Avatar of rigamagician

... which by some dictionary definitions means that the winner won through 'luck' or 'good fortune.'

Avatar of TheGrobe

No, uncertainty doesn't necesssarily have to be rooted in luck or chance.  I can also be a result of simply not having, or not having the ability to use, all of the information in an otherwise perfect information system.  Plus, I think this confuses two separate issues:

Is there luck involved in correctly guessing the outcome of a game of chess between two closely matched opponents?  Absolutely.

Is there luck involved in the game itself?  No.

Avatar of rigamagician

The Elo system is designed to predict the probability of winning games not the probability of correctly predicting the outcome.  Rating systems such as Elo or Glicko are predicated on the assumption that the probability of a player winning a particular game against another player can be predicted given the ratings of the two players.  There are tables that give these probabilities such as this one.  If we assume that Fischer had a rating in the neighbourhood of 2600 in 1964, and Zalys had a rating of less than 2200, that would mean that Fischer would have a 92% or more chance of beating Zalys in a tournament game, and yet, Zalys won.  This would seem to suggest that Zalys experienced an "unexpected success" which seems to be one of the dictionary definitions of 'luck."

Probability, chance and luck all seem to be brothers here.  I'm not sure how you can separate them.  It is exactly the randomness of the outcomes of individual games that Elo is trying to capture.  You can dispute the validity of Elo's efforts, say that there is no need for a rating system, because there is no randomness, but you would be attacking the very basis of most rating systems in the process.

Avatar of TheGrobe

ELO and Glicko ratings are inherently indicators of past performance, and are often used (some would say misused) as a guide to help predict future performance.
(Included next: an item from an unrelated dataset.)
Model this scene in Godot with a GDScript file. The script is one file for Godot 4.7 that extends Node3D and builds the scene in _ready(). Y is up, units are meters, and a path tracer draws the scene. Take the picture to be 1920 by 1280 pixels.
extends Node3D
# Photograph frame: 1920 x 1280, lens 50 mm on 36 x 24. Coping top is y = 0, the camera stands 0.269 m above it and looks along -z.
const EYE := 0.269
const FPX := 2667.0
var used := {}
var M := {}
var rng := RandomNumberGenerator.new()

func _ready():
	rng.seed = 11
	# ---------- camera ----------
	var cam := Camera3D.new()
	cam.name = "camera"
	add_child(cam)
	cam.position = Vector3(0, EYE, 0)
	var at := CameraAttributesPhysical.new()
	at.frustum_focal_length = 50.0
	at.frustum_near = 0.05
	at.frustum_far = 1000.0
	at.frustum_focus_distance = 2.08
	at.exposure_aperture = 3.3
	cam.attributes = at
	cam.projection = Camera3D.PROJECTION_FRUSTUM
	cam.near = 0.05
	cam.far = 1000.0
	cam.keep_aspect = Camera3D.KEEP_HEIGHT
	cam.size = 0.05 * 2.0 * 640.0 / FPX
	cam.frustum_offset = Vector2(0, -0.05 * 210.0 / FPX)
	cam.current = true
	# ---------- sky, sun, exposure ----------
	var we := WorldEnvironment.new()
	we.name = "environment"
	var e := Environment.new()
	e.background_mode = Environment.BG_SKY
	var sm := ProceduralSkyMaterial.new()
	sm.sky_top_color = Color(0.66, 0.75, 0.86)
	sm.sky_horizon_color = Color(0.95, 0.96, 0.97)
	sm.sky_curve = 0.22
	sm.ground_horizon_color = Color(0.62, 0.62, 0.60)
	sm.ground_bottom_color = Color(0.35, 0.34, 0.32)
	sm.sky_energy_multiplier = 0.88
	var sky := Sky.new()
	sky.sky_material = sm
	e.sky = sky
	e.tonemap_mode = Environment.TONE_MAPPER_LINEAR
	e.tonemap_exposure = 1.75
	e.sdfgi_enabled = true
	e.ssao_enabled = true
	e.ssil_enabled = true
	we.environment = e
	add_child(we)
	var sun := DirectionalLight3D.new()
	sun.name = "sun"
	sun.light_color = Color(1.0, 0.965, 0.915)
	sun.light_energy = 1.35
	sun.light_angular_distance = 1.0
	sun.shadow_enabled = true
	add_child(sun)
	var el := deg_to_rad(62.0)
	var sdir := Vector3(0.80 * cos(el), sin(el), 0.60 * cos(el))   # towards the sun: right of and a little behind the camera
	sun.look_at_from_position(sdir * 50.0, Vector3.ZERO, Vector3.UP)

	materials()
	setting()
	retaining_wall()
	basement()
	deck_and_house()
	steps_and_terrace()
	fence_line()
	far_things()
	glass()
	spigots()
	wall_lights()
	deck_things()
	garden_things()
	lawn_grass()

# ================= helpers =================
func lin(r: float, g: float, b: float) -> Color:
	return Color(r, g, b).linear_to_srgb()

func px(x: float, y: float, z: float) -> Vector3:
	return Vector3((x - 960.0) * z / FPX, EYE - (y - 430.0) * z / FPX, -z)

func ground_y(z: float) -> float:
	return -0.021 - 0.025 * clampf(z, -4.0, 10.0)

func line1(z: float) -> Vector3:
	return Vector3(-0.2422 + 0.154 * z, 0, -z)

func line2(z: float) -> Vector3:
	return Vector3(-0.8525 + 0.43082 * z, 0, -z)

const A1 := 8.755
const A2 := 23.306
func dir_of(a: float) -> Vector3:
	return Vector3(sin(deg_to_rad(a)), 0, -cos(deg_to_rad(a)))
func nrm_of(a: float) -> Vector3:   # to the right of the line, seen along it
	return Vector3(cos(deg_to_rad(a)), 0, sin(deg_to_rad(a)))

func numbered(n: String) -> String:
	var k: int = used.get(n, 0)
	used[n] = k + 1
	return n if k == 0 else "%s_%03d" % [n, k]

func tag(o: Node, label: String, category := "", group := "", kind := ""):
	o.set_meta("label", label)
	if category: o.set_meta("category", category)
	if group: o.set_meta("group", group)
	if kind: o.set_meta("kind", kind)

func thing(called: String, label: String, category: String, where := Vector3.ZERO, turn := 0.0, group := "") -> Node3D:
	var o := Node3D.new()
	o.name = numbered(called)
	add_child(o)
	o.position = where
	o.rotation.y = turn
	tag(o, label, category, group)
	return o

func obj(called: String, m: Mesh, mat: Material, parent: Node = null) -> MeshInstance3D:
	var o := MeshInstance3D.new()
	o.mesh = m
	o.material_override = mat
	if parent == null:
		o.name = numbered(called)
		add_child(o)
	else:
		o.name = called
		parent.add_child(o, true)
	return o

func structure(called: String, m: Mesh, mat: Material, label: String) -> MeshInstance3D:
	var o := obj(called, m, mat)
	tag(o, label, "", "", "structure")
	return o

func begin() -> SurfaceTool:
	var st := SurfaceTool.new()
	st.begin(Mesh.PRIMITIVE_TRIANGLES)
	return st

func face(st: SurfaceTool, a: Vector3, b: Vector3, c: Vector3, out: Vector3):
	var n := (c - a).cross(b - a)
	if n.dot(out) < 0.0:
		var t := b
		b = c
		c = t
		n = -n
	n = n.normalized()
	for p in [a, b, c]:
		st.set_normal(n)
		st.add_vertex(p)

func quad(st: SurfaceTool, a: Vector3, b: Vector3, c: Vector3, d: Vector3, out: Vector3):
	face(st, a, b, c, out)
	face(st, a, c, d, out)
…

Doesn't the fact that you can turn past performance into a relatively reliable predictive measure speak against luck as opposed to for it?

Avatar of TheGrobe

Also, and again, apparent randomness (aka uncertainty) doesn't necessarily require luck or even chance to be invoked.  It can simply be a product of an inability to understand the underlying causal reasons for something.

Avatar of rigamagician

I suspect though that these chance random factors that are affecting the outcome can easily be grouped under the rubric of 'luck.'  A worse player can beat a better player for many reasons.  The game ends up in a position that the stronger player finds uncongenial.  The weaker player happens to hit upon one of the few holes in his opponent's repertoire.  His opponent gets overconfident.  His opponent goes in for a sharp risky continuation without fully guessing its impact on his position.  His opponent runs out of time, and has to play quickly and somewhat randomly.  Those are the things we saw in the Zalys, Christiansen and Radjabov games I think.

Avatar of TheGrobe

But aren't those factors, uncongenial positions, holes in one's repertoire etc. the kind of things that you can improve (or steer the game to avoid) with study (effectively increasing your level of skill)?  Aren't shakiness and uncertainty in any given position an example of lack of skill?

Avatar of rigamagician

If the holes are few, it would be unlikely that an opponent would hit on them, and so some would consider him lucky to have found a target that is so difficult to find.

Avatar of ale88

Luck doesn't exist, therefore the question is nonsense imo, I am a bit of a fatalist.

Avatar of rigamagician

Yeah, I was wondering yesterday if this might be more of a philosophical or religious question.  Incidents like the Kasparov-Radjabov affair do seem to indicate that some GMs believe that some wins are more deserving than others.  You lose some games despite playing well, and win others when a sudden and quite unexpected opportunity falls into your lap.  Whether you want to call this luck or something else will depend in part on your view of the world, but I do think it's a fairly common occurrence.